O texto a seguir foi publicado originalmente no portal português Notícias Magazine

Desde há anos que os encontros de escritores no Brasil se formam no sentido da cidadania para a literatura. Quero dizer, é a partir da fracturante cidadania que se discutem os livros e, até certo ponto, se legitimam. Dificilmente as conversas se atêm às questões puramente literárias. O país, urgente na dianteira do que acontece ao Mundo, não permite ingenuidade nem distracção. Tudo é de verdade urgente. O povo inteiro se levantou e o povo inteiro não compactua mais com o que era até há pouco convencionado. Acabou a submissão muda. As vozes, todas as vozes, são presentes. Não creio que se possam voltar a calar.

Hoje, dialogar é obrigatoriamente encontrar um modo de estar com pares que chegam de realidades absolutamente distintas. Autores que afirmam suas realidades quilombolas, a negritude, a origem indígena, a questão de género, desde logo a questão feminina, todas as diversidades se tornam frontais e não se admite evento algum sem essa representação. A identidade de cada um é tão central no Brasil de hoje que todas as conversas acabam por ser sobre identidade. Tudo tem que ver com definir e exigir respeito, direito, memória e futuro. Exigir lugar, quero dizer, terra e legitimidade para sobreviver.
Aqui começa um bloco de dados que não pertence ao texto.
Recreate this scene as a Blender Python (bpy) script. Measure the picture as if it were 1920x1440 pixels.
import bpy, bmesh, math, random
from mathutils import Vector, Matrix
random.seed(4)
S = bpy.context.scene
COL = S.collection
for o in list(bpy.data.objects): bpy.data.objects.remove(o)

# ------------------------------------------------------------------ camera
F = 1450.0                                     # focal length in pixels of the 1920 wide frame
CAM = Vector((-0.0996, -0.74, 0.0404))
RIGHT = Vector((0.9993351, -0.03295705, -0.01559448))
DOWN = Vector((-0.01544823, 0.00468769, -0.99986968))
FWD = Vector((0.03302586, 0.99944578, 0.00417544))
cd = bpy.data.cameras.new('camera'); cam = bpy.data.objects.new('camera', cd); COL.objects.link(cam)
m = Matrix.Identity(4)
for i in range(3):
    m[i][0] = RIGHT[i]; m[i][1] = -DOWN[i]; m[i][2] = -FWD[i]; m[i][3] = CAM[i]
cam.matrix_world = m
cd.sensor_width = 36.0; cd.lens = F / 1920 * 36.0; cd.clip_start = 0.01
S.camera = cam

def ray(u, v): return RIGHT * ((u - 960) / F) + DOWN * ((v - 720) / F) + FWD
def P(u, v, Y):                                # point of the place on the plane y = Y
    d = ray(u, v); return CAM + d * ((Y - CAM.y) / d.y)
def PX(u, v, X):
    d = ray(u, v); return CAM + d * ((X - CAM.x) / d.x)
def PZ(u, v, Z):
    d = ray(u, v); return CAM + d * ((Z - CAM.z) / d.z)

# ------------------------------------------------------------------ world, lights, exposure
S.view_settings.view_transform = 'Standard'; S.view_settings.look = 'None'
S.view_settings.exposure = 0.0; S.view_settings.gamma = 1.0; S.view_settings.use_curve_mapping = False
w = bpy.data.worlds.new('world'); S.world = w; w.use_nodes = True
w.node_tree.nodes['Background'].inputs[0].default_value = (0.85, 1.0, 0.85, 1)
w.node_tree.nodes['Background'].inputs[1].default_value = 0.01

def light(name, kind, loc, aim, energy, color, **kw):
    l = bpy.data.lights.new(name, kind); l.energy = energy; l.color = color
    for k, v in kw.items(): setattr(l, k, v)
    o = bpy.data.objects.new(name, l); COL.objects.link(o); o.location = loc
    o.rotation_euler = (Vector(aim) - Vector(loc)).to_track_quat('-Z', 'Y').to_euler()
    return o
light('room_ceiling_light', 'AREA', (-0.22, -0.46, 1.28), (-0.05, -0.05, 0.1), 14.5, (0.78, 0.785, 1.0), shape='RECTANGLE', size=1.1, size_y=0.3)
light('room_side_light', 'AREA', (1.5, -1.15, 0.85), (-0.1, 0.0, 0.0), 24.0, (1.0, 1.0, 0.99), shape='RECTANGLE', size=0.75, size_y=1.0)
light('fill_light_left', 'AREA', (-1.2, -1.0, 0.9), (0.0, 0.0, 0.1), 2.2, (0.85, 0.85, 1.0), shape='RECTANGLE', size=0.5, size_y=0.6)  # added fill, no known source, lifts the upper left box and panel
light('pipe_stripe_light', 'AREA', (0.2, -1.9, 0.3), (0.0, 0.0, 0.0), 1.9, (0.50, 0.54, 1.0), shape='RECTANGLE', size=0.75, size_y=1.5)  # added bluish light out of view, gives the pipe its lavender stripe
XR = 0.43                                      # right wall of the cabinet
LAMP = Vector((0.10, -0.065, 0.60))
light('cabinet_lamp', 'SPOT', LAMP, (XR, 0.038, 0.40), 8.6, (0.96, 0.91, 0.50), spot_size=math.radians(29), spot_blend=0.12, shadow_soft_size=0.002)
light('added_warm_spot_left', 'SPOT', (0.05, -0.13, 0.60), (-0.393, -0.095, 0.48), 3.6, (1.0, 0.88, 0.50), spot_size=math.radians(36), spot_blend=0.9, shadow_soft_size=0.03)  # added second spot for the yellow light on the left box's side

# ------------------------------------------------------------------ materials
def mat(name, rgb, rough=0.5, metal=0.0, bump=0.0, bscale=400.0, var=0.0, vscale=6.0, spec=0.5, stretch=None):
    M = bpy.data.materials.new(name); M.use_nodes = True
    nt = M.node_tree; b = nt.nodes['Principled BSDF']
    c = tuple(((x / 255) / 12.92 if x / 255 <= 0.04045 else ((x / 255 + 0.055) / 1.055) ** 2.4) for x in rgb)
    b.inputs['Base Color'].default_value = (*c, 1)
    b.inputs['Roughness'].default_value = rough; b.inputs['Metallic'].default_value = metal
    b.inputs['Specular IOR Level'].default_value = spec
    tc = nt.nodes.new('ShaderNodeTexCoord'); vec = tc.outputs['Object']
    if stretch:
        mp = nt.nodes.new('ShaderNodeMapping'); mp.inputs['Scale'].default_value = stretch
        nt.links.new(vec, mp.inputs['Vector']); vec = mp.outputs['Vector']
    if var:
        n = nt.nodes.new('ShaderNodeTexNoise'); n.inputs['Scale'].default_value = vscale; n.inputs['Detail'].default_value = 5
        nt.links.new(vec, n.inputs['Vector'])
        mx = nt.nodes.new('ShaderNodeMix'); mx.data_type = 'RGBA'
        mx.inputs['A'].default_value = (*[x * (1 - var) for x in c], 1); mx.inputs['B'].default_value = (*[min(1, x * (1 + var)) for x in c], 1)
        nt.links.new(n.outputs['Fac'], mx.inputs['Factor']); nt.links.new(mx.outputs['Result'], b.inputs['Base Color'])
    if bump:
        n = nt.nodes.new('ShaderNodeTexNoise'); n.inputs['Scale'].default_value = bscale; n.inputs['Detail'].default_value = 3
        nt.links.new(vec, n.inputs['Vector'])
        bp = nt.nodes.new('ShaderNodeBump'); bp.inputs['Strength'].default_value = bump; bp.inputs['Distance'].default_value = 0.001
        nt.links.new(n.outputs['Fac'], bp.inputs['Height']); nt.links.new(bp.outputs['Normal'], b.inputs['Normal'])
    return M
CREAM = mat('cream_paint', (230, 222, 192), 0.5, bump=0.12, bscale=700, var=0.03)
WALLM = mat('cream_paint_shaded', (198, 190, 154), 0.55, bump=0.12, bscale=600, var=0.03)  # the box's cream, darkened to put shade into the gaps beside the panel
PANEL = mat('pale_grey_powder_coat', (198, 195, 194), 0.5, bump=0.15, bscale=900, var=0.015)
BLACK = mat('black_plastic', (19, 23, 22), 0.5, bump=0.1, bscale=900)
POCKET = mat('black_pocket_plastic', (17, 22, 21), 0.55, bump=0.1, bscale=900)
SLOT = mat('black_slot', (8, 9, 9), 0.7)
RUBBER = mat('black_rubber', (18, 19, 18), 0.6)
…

Tenho estado em eventos vários e nunca como agora senti tanto a presença necessária de pessoas que me são distintas em infinitos sentidos. E devo dizer que maravilha me tem causado escutar acerca de comunidades que apenas imagino, ou que palidamente imagino. Tem-me impressionado escutar figuras como Tamara Klink, que no alto dos seus 27 anos de idade nos ensina o que é ser mulher e domar a adversidade sem piedade de si mesma, apenas resiliência e puro conhecimento. Geni Núnez, do povo guarani, erudita, poeta, figura profundamente inspiradora que nos traz a sapiência límpida dos indígenas. Conceição Evaristo ou Teresa Cárdenas, que nos mostram o quanto a negritude se faz contra um preconceito dominante que teima em não fraquejar nem diante dos maiores talentos. Airton Souza, do recôndito do Pará, falando dos homens de Serra Pelada e de como amam ou como morrem.
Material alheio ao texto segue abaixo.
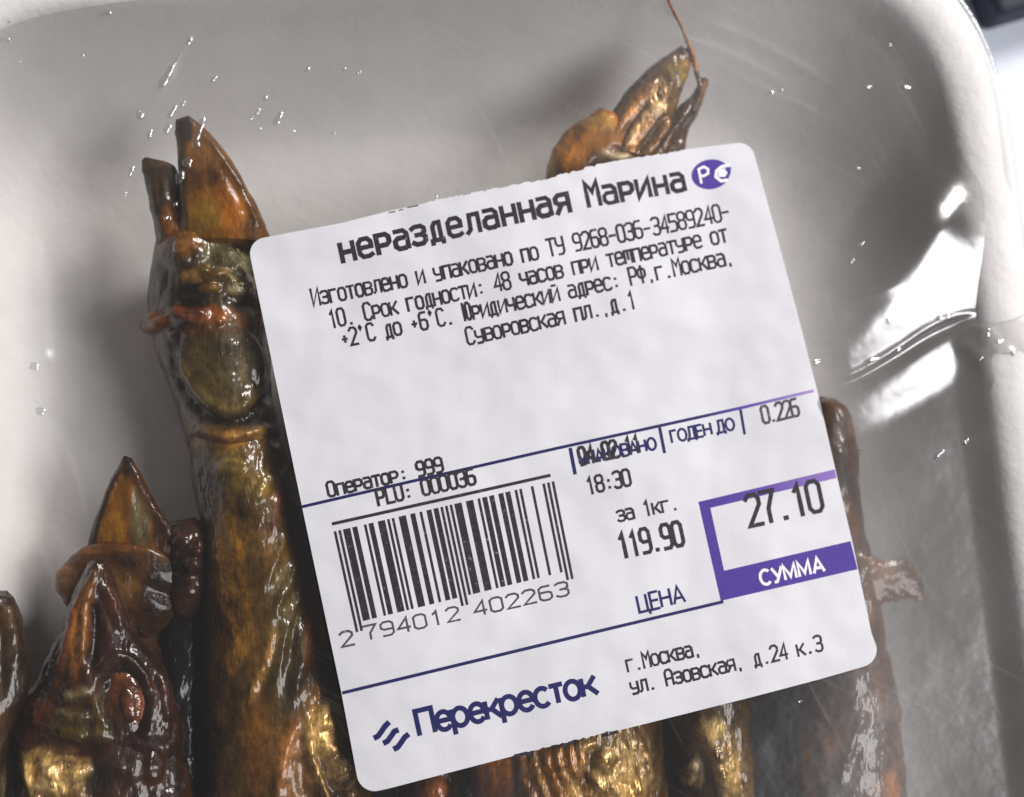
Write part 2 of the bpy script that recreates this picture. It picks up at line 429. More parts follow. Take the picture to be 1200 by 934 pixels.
def film_height(P):
    z = base_height(P)
    inside = label_in(P); free = sstep(1.0, -3.5, inside)
    rd, _ = rim_dist(P); rdf = sstep(-.5, 4, rd)
    d, t, s = poly_dist(P, FOLDW); d = d * s
    env = sstep(0, .10, t) * sstep(1.0, .80, t)
    G0 = at(930, 450, 17)[:2]; G1 = at(1098, 190, 17)[:2]; gd = (G1 - G0) / np.linalg.norm(G1 - G0)
    ga = (P - G0) @ gd; gp = (P - G0) @ np.array([gd[1], -gd[0]])
    gm = sstep(-5, 6, ga) * sstep(38, 24, ga) * sstep(28, 17, gp) * (1 - sstep(.3, -1.5, d)) * sstep(-5, 5, gp)
    gc = at(1090, 320, 17)[:2]; dx = P[:, 0] - gc[0]; dy = P[:, 1] - gc[1]
    plane = 18.0 - .165 * dx + .20 * dy - .0035 * dx * dx - .003 * dy * dy + .30 * noise(np.column_stack([P / 10, np.zeros(len(P))]) + 2.2)
    z = z + (plane - z) * gm * sstep(.5, -4.5, inside)
    hh = .50 + .55 * sstep(0, .45, t)
    e = d + 2.0
    fold = hh * env * np.where(e < 0, sstep(-5.2, .2, e), np.exp(-(e / .95) ** 2))
    fold += (.16 + .3 * (t > 2)) * env * np.exp(-((d - .1) / .40) ** 2)
    z += fold * sstep(1.2, -1.0, inside)
    w = np.zeros(len(P))
    for C, h, wd in RW:
        lo = C.min(0) - 4; hi = C.max(0) + 4
        m = np.all((P > lo) & (P < hi), axis=1)
        if not m.any(): continue
        dd, tt, _ = poly_dist(P[m], C)
        w[m] += h * sstep(0, .3, tt) * sstep(1, .7, tt) * np.exp(-(dd / wd) ** 2)
    P3 = np.column_stack([P, np.zeros(len(P))])
    w += .008 * fbm(P3 / 5, 2) + .05 * noise(P3 / 14 + 5)
    return z + w * free * rdf

gx = np.arange(-75, 1300, 2.5); gy = np.concatenate([np.arange(-260, 970, 2.5), np.arange(970, 2150, 12)])
GX, GY = np.meshgrid(gx, gy); W0 = at(GX, GY, 17.0)[..., :2].reshape(-1, 2)
# cover the whole tray: extend in world coordinates, then fold the overhang down along the rim
rd, nrm = rim_dist(W0)
z = film_height(W0)
outm = rd < 0
Q = local(W0)
Q[outm] += nrm[outm] * (rd[outm][:, None] + .18)
XY = glob(Q); drop = np.clip(-rd, 0, 3.2)
z[outm] = RIM + .12 - .0 - drop[outm]
VF = np.column_stack([XY, z]); ny, nx = GX.shape
idx = np.arange(ny * nx).reshape(ny, nx)
FF = np.stack([idx[:-1, :-1], idx[1:, :-1], idx[1:, 1:], idx[:-1, 1:]], -1).reshape(-1, 4)
keep = (rd[FF] > -3.4).any(1); FF = FF[keep]
pxg, pyg = GX.ravel(), GY.ravel()
glare_haze = .004 + .03 * sstep(880, 1000, pxg) * sstep(440, 620, pyg) * sstep(1210, 1110, pxg) + .05 * sstep(250, 60, pyg)  # glare and soft reflections painted into the film as white haze
glare_haze += .05 * sstep(940, 1060, pxg) * sstep(250, 420, pyg)
tint = np.column_stack([glare_haze, glare_haze, glare_haze, np.ones(len(glare_haze))])
used = np.unique(FF); remap = np.full(len(VF), -1); remap[used] = np.arange(len(used))
film = mesh_obj("cling_film", VF[used], remap[FF], MAT_FILM, tint=tint[used])
tag(film, "clear creased cling film stretched over the fish and the white foam tray", "cling film")

# tiny pinches of film that catch the light
def pinch(px, py, ln, wd, ang, h=.20):
    p = at(px, py, 17)[:2]; z0 = film_height(p[None])[0] - .05
    a = math.radians(ang); n1, n2 = 9, 10; V = []; Fc = []
    for i in range(n1):
        f = i / (n1 - 1); k = math.sqrt(max(0, 1 - (2 * f - 1) ** 2)) + .02
        k *= 1 + .25 * math.sin(f * 9 + px)
        for j in range(n2):
            b = math.pi * j / (n2 - 1)
            u = (f - .5) * ln * .1; v = math.cos(b) * wd * .05 * k
            V.append((p[0] + u * math.cos(a) - v * math.sin(a), p[1] + u * math.sin(a) + v * math.cos(a), z0 + .03 + math.sin(b) * h * k))
    for i in range(n1 - 1):
        for j in range(n2 - 1):
            Fc.append((i * n2 + j, i * n2 + j + 1, (i + 1) * n2 + j + 1, (i + 1) * n2 + j))
    mesh_obj("film_crease", V, Fc, MAT_CREASE, film, tint=np.tile([.02, .02, .02, 1], (len(V), 1)))
for a in [(194, 86, 34, 9, 62), (205, 70, 40, 3, 64), (221, 44, 12, 7, 60), (162, 130, 12, 9, 120), (201, 126, 20, 6, 60), (195, 146, 14, 8, 60),
          (174, 153, 14, 6, 70), (152, 196, 16, 6, 70), (145, 224, 9, 4, 70), (250, 88, 12, 5, 45), (326, 134, 20, 8, 65), (311, 110, 10, 5, 60),
          (302, 126, 10, 5, 60), (295, 134, 6, 4, 40), (305, 147, 5, 4, 0), (344, 149, 5, 4, 0), (361, 76, 9, 4, 40), (233, 147, 34, 8, 72),
          (229, 165, 12, 9, 72), (219, 186, 12, 11, 60), (210, 203, 18, 9, 72), (205, 235, 6, 5, 60), (194, 251, 6, 5, 60), (391, 152, 5, 4, 0),
          (13, 20, 16, 5, 45), (127, 14, 8, 5, 30), (95, 60, 5, 4, 0), (214, 117, 10, 4, 60), (8, 43, 6, 6, 20), (20, 68, 6, 3, 45),
          (908, 104, 12, 5, 15), (919, 101, 8, 4, 15), (1022, 98, 11, 5, 10), (1066, 98, 16, 5, 0), (1046, 49, 10, 4, -15), (1010, 193, 9, 3, 0),
          (1105, 531, 18, 5, 38), (1136, 516, 12, 5, 45), (1011, 285, 10, 4, 40), (1000, 305, 8, 5, 40), (1040, 377, 10, 8, 60), (960, 422, 12, 8, 20),
          (1106, 371, 22, 8, 12), (1052, 410, 16, 5, 22), (1022, 421, 22, 5, 12), (1155, 392, 14, 7, 70), (1168, 402, 12, 6, 20), (1185, 415, 9, 5, 40),
          (1180, 447, 7, 3, 80), (1150, 420, 9, 4, 45), (38, 427, 10, 12, 80), (45, 480, 10, 12, 80), (513, 228, 12, 3, 70), (516, 222, 8, 2, 65),
          (1013, 525, 4, 3, 0), (421, 80, 7, 5, 30), (404, 76, 6, 4, 30), (940, 823, 9, 3, 20)]:
    pinch(*a)

# ------------------------------------------------------------------ fish
def ribbon(name, parent, Lp, Rp, zc, h, tint=(.06, .035, .012, .2), blot=(), mat=None, ns=120, nr=72, sculpt=(), wob=0, seed=0, floor=True, power=2.0, fan=1.0, feat=(), mound=()):
    Lc = spline(Lp, ns); Rc = spline(Rp, ns)
    zc = resample(zc, ns); h = resample(h, ns)
    A = at(Lc[:, 0], Lc[:, 1], zc); B = at(Rc[:, 0], Rc[:, 1], zc)
    if wob:
        k = np.linspace(0, 9 * fan, ns)
        wv = lambda o: fbm(np.column_stack([k, np.full(ns, seed + o), np.zeros(ns)]), 4)
        dirv = (B - A) / np.maximum(np.linalg.norm(B - A, axis=1), 1e-6)[:, None]
        A = A + dirv * (wv(1.5) * wob)[:, None]; B = B + dirv * (wv(7.5) * wob)[:, None]
    mid = (A + B) / 2; half = (B - A) / 2
    e = np.sin(np.linspace(0, math.pi, ns)); endk = np.clip(np.minimum(np.arange(ns), np.arange(ns)[::-1]) / (ns * .06), 0, 1) ** .5
    ph = np.linspace(0, 2 * math.pi, nr, endpoint=False)
    c = np.sign(np.cos(ph)) * np.abs(np.cos(ph)) ** (2 / power); s = np.sign(np.sin(ph)) * np.abs(np.sin(ph)) ** (2 / power)
    P = mid[:, None, :] + half[:, None, :] * c[None, :, None]
    P[..., 2] += (h * endk)[:, None] * s[None, :]
    # normals by differences
    du = np.gradient(P, axis=0); dv = (np.roll(P, -1, 1) - np.roll(P, 1, 1))
    n = np.cross(du, dv); n /= np.maximum(np.linalg.norm(n, axis=-1), 1e-9)[..., None]
    out = P - mid[:, None, :]; flip = np.sign((n * out).sum(-1)).mean() or 1; n *= flip
    # local axes along the ribbon
    ax = mid[-1] - mid[0]; ax[2] = 0; ax /= max(np.linalg.norm(ax), 1e-6); sd = np.array([-ax[1], ax[0], 0])
    X = P.reshape(-1, 3); U = X @ ax; W = X @ sd; Z = X[:, 2]
    D = np.zeros(len(X)); warp = fbm(np.column_stack([U, W, Z]) / 6 + seed, 2)
    for kind, amp, fu, fw in sculpt:
        q = np.column_stack([U * fu + seed, W * fw + warp * .6, Z * fw])
        if kind == 'n': D += amp * fbm(q, 4)
        elif kind == 'r': D += amp * (ridged(q, 3) - .9)
        elif kind == 'c': D -= amp * np.abs(fbm(q, 4))
    ek = np.repeat(endk, nr)
    # modelled features on the upper side: creases / folds along a line, and mounds
    top = n.reshape(-1, 3)[:, 2] > .05; zt = float((zc + h).mean()); fcol = []
    mod = 1 + .35 * fbm(np.column_stack([U, W, Z]) / 2.2 + seed, 3)
    for pts, fh, fw_, fc in feat:
        c = spline(pts, 28); C = at(c[:, 0], c[:, 1], zt)[:, :2]
        m = top & np.all((X[:, :2] > C.min(0) - 3) & (X[:, :2] < C.max(0) + 3), axis=1)
        if not m.any(): continue
        dd, tt, _ = poly_dist(X[m][:, :2] + (warp[m] * .12)[:, None], C)
        g = np.exp(-(dd / (fw_ * .1)) ** 2) * sstep(-.02, .22, tt) * sstep(1.02, .78, tt)
        D[m] += fh * g * mod[m]
        if fc is not None: fcol.append((m, g, fc))
    for cx, cy, rx, ry, an, mh, fc in mound:
        c = at(cx, cy, zt)[:2]; a = math.radians(an); q = X[:, :2] - c + (warp * .10)[:, None]
        u = (q[:, 0] * math.cos(a) + q[:, 1] * math.sin(a)) / (rx * .1); v = (-q[:, 0] * math.sin(a) + q[:, 1] * math.cos(a)) / (ry * .1)
        r2 = u * u + v * v; g = np.where(top, np.clip(1.1 - r2, 0, 1.1) / 1.1, 0); g = g * g * (3 - 2 * np.clip(g, 0, 1))
        D += mh * g * mod
        if fc is not None: fcol.append((np.ones(len(X), bool), np.clip(g * 1.6, 0, 1), fc))
    X = X + n.reshape(-1, 3) * (D * ek)[:, None]
    if floor: X[:, 2] = np.maximum(X[:, 2], .06 + .02 * np.abs(D))
    # keep the flesh below the film
    lim = base_height(X[:, :2]) - .35
    X[:, 2] = np.where(X[:, 2] > lim - .6, lim - .6 + .6 * np.tanh((X[:, 2] - lim + .6) / .6), X[:, 2])
    Fc = []; 
    i, j = np.meshgrid(np.arange(ns - 1), np.arange(nr), indexing='ij'); j2 = (j + 1) % nr
    Fc = np.stack([i * nr + j, i * nr + j2, (i + 1) * nr + j2, (i + 1) * nr + j], -1).reshape(-1, 4)
    # caps: quads folded across the end rings
    caps = []
    for r0 in (0, (ns - 1) * nr):
        for q in range(nr // 2 - 1):
            f = (r0 + q, r0 + q + 1, r0 + nr - 2 - q, r0 + nr - 1 - q); caps.append(f if r0 == 0 else f[::-1])
    Fc = np.vstack([Fc, np.array(caps)])
    col = np.tile(np.array(tint, float), (len(X), 1))
    wn = fbm(np.column_stack([U * .25, W * .5, Z * .3]) + seed * 3, 3)
    for (bx, by, rx, ry, c4) in blot:
        # a spot of other colour, given in photo px
        bp = at(bx, by, float(zc.mean()))[:2]
        dd = np.hypot((X[:, 0] - bp[0]) / (rx * .1), (X[:, 1] - bp[1]) / (ry * .1)) + wn * .35
        kk = sstep(1.15, .55, dd)[:, None]; c4 = np.array(c4 if len(c4) == 4 else (*c4, tint[3]), float)
        col = col * (1 - kk) + c4 * kk
    for m, g, fc in fcol:
        fc = np.array(fc if len(fc) == 4 else (*fc, tint[3]), float); col[m] = col[m] * (1 - g)[:, None] + fc * g[:, None]
    return mesh_obj(name, X, Fc, mat or MAT_SKIN, parent, tint=col)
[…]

Todos lemos porque nos importam realidades surpreendentes. Lemos para transcender de nosso caso. E o que se torna precioso no Brasil literário de agora é que vem juntando ao talento a originalidade do discurso. Ou seja, não se trata de escutar a voz dominante a especular sobre a universalidade das pessoas e dos assuntos. Trata-se de ouvir cada assunto pela voz de quem o experimenta. É como reconhecer o domínio de cada um, o lugar de cada um, o jeito como a origem se torna inevitável por todas as razões.